24/25 Mart'ta Brüksel'de gerçekleşecek AB Liderler Zirvesi’ne, NATO Zirvesi için Brüksel'de olacak olan ABD Başkanı Biden da katılacak.

Gündemde olan AB Ordusu olarak da anılan PESCO - Daimi Yapısal İşbirliği Savunma Anlaşması, Ukrayna'nın işgali ile ortaya çıkmış yeni bir girişim değil.

14 Kasım 2017 'de imzalandı. CHP AB Temsilciliği olarak biz de bu konuda bir not yayımladık o dönem. https://t.co/c8WpmvsLvp 

Ayrıca meraklılarına şu içeriği de öneririm: https://t.co/dIlpLqYedp

ABD'nin Avrupa'nın savunma ve güvenlik alanında kendisinden bağımsız bir güç olması ve ABD hakimiyetindeki NATO'ya alternatif oluşturması endişesiyle PESCO'ya kuşku ile yaklaştığı biliniyor

ABD, PESCO'nun oluşumuna engel olamayınca, kendisinin de katılma isteğini PESCO'ya iletti.

Mayıs 2021'de AB aldığı karar ile ABD, Kanada ve Norveç'i PESCO'nun Askeri Harekat Kabiliyeti programına davet etti. PESCO içindeki programlardan biri bu. Şuan 60 kadar program var.

Türkiye mi?

Türkiye 2021 baharı sonunda PESCO'ya dahil olmak istemiş, AB üyeleriyle (G. Kıbrıs ve Yunanistan) ile sorunları ve demokratikleşme sorunları gerekçesiyle geçen yaz kabul edilmemişti. Avusturya veto etmişti. 

Hatta bazı medya organlarında Türkiye için "Truva atı" tanımı yapıldı.

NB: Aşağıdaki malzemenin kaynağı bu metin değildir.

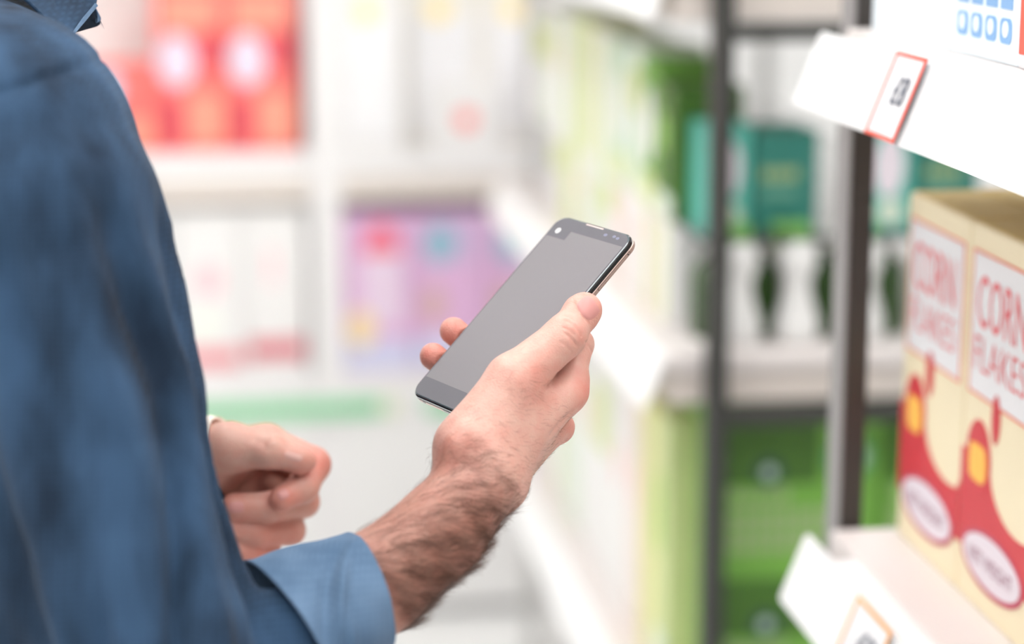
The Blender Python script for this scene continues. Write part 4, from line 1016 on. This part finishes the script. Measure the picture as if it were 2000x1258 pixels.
# trousers, shoes, hair
trs = Body()
trs.add(T(0, -.06, .93), T(0, .06, .93), .118, .118, .03)
for sgn in (-1, 1):
    trs.add(T(0, .09 * sgn, .90), T(.01, .10 * sgn, .50), .100, .078, .03); trs.add(T(.01, .10 * sgn, .50), T(-.02, .11 * sgn, .10), .076, .065, .02)
a_, b_ = trs.mesh(0.010); np_mesh('trousers', rel(a_), b_, [cloth_mat('dark_cotton', rgb(40, 44, 54), rgb(58, 62, 72))], person)
LEA = mat('brown_leather', rgb(84, 58, 42), 0.45, 0.1)
for sgn in (-1, 1):
    b = Body(); b.add(T(-.05, .11 * sgn, .048), T(.14, .12 * sgn, .040), .046, .042, .03); b.add(T(-.03, .11 * sgn, .07), T(.02, .11 * sgn, .07), .048, .045, .03)
    b.post.append(lambda d, p: np.maximum(d, 0.012 - p[:, 2]))
    a_, f_ = b.mesh(0.008); s_ = np_mesh('shoe', rel(a_), f_, [LEA], person)
    so = Body(); so.add(T(-.05, .11 * sgn, .012), T(.145, .12 * sgn, .012), .047, .043, .02); so.post.append(lambda d, p: np.maximum(d, np.maximum(p[:, 2] - 0.016, 0.001 - p[:, 2])))
    a_, f_ = so.mesh(0.008); o = np_mesh('sole', rel(a_) , f_, [mat('rubber', rgb(40, 36, 34), 0.8)], s_)
hr = Body(); hr.add(T(-.004, 0, 1.705), T(.032, 0, 1.748), .084, .080, .03); hr.add(T(-.035, 0, 1.70), T(-.03, 0, 1.63), .062, .046, .03)
a_, f_ = hr.mesh(0.008); np_mesh('hair', rel(a_), f_, [mat('brown_hair', rgb(62, 44, 32), 0.6, 0.3, 200, 0.6, 300)], person)

# ------------------------------------------------------------------ hair on the forearm and the back of the hand
def arm_hair(N=8000):
    tri = hV[hF]; cen = tri.mean(1); nr = np.cross(tri[:, 1] - tri[:, 0], tri[:, 2] - tri[:, 0]); ar = np.linalg.norm(nr, axis=1); nr = nr / np.maximum(ar, 1e-12)[:, None]
    axv = (ax1 - ax0) / np.linalg.norm(ax1 - ax0)
    t = ((cen - ax0) @ (ax1 - ax0)) / np.sum((ax1 - ax0) ** 2)
    w_ = np.where(t < 0.6, 1.0, np.exp(-((t - 0.6) / 0.34) ** 2) + 0.10 * (t < 1.75))
    w_ = w_ * (t > -0.15) * (t < 1.9)
    upf = nr @ (UP * 0.6 - RT * 0.75)                     # the inner side of the arm is almost bare
    w_ = w_ * np.clip(0.95 - 1.0 * upf, 0.06, 1.0)
    th = ((cen - H(1002, 745, 56)) @ (H(1136, 611, 33) - H(1002, 745, 56))) / np.sum((H(1136, 611, 33) - H(1002, 745, 56)) ** 2)
    w_ = np.where((th > 0.5) & (t > 1.3), 0, w_)
    pr_ = w_ * ar; pr_ /= pr_.sum()
    ix = rng.choice(len(cen), N, p=pr_)
    base = cen[ix] + (rng.uniform(-.5, .5, (N, 1)) * (tri[ix, 1] - tri[ix, 0]) + rng.uniform(-.5, .5, (N, 1)) * (tri[ix, 3] - tri[ix, 0]))
    n_ = nr[ix]; ti = t[ix]
    cl = 0.5 * np.sin(base @ np.array([310, 120, 210.])) + 0.4 * np.sin(base @ np.array([-150, 330, 260.]))
    dr = axv * 0.75 + np.array([0.35, 0.0, -0.55]) + np.cross(n_, axv) * (cl[:, None] * 0.7) + rng.normal(0, .22, (N, 3))
    dr = dr - n_ * np.sum(dr * n_, 1)[:, None]; dr /= np.linalg.norm(dr, axis=1)[:, None]
    Ln = np.where(ti < 1.0, rng.uniform(.009, .018, N), rng.uniform(.004, .008, N)) * np.clip(1.2 - 0.25 * ti, .6, 1.2)
    kp = 5; pts = np.zeros((N, kp, 3)); lift = rng.uniform(.10, .34, N)
    for k in range(kp):
        f = k / (kp - 1); pts[:, k] = base + dr * (Ln * f)[:, None] + n_ * (Ln * (lift * f * (1 - 0.5 * f)))[:, None] + np.array([0, 0, -1]) * (Ln * .15 * f * f)[:, None]
    hc = bpy.data.hair_curves.new('arm_hair'); hc.add_curves([kp] * N)
    hc.attributes['position'].data.foreach_set('vector', rel(pts.reshape(-1, 3)).astype(np.float32).ravel())
    ra = hc.attributes.get('radius') or hc.attributes.new('radius', 'FLOAT', 'POINT')
    ra.data.foreach_set('value', np.tile(np.array([.036, .036, .034, .028, .010], np.float32) / 1000, N))
    hc.materials.append(mat('arm_hair_brown', rgb(92, 60, 44), 0.5, 0.15, 50))
    o = bpy.data.objects.new('arm_hair', hc); link(o, person); o['kind'] = 'stuff'
arm_hair()
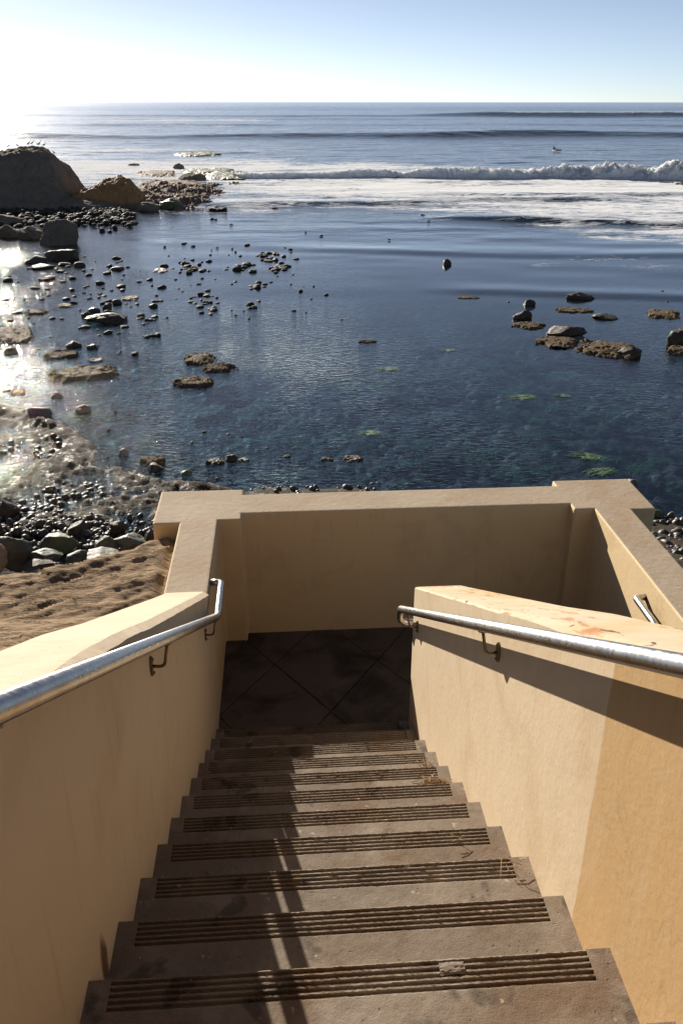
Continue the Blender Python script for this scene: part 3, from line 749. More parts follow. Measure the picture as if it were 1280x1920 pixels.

Ukrayna'daki savaş ve Türkiye'nin hep arabulucu hem de SIHA lar vs ile oynadığı rol, AB'ye askeri ve yeni savunma mimarisi (PESCO) alanlarında Türkiye'ye olan ihtiyacını idrak ettirdiği için Yunanistan’ın Türkiye ile ilişkilerini düzeltmesi için adım attırıldı.

Ardından gelen Olaf Scholz'un çantasında da "Türkiye-AB ilişkilerine de faydası olabilecek PESCO" konusu vardı. Pek basına yansımadı.

Ukrayna'daki gelişmeler ışığında, Türkiye'nin PESCO'nun üçüncü ülkelere genişlemesi kapsamında projelerden  Askeri Harekat Kabiliyeti programına dahil edilmesi tekrar masaya gelmiş durumda.

PESCO'ya ve diğer AB programlarına dahil olmak iyi ve faydalı olabilir ancak AB üyelik müzakereleri de-facto dondurulmuş olan bir Türkiye, AB'nin bu tür girişimleri ile de-facto "stratejik ortaklık" / "imtiyazlı ortaklık" a sürükleniyor.

AB'nin istekli olduğu noktalarda Türkiye AB'ye entegre ve işbirliği içinde ve AB'nin istemediği alanda öteki, üçüncü ülke.

Türkiye proaktif bir politika izlemeyerek, AB'nin pişirip önüne getirdiği işbirliği proje mutabakatlarına angaje olarak olarak AB'ye üyelik yolunda daha çok ilerlemiyor daha çok uzaklaşıyor. Örneğin AB-Türkiye Göç Mutabakatı bize bunu net olarak gösteriyor.

Erdoğan iktidarı ve AB'nin liderlik ekibinin de açıkça söylemediği ortak isteği acaba bu olabilir mi?